The federal government should continue to integrate the systems they use to distribute terrorist threat information to local law enforcement agencies and state homeland security offices, state and local officials told Congress this week.

Congress wants to make sure that there is a real-time, two-way flow of information between federal and state and local governments, said Adam Putnam (R-Fla.), chairman of the House Government Reform subcommittee on technology, information policy, intergovernmental relations and the Census.

At a Tuesday hearing, state and local officials explored ways that federal agencies can improve collaboration with them to counter real or perceived terrorist threats.

Mark Zadra, chief of investigations with the Florida Office of Statewide Intelligence, said the federal government needs to continue to pull together the systems established to distribute threat information to make it easier for state and locals to compile such information.

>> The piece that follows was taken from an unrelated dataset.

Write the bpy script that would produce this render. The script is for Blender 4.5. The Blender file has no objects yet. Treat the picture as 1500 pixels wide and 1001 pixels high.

"We don't need to get on the Internet and check 120 different sites. The federal government needs to help us integrate these systems," Zadra said.

State and local governments currently receive threat information through a number of systems, including the Homeland Security Information Network, Regional Information Sharing Systems program, the FBI's Law Enforcement Online and other networks.

Officials from the Homeland Security Department, FBI and the Terrorist Threat Integration Center, which analyzes threat information for federal agencies, also testified at the hearing.

DHS's Homeland Security Information Network currently provides sensitive but unclassified information to all 50 states, all 3,066 counties and some municipalities, said Patrick Hughes, assistant secretary for information analysis with DHS' Information Analysis and Infrastructure Protection Directorate. In a few months, state and local recipients also will begin receiving classified information through the network, he said.

More than 75,000 law enforcement and criminal justice professionals from 7,000 agencies receive threat information through the Regional Information Sharing Systems program, said Gerald Lynch, executive director of the Middle Atlantic-Great Lakes Organized Crime Law Enforcement Network and chairman of the RISS Directors Association.

The volume of information that federal agencies are passing to state and local homeland security and law enforcement officials is growing, but the amount varies from jurisdiction to jurisdiction, Hughes said.

"Some places are more active than others. In New York City, for example, the amount is large, but they want more," he said.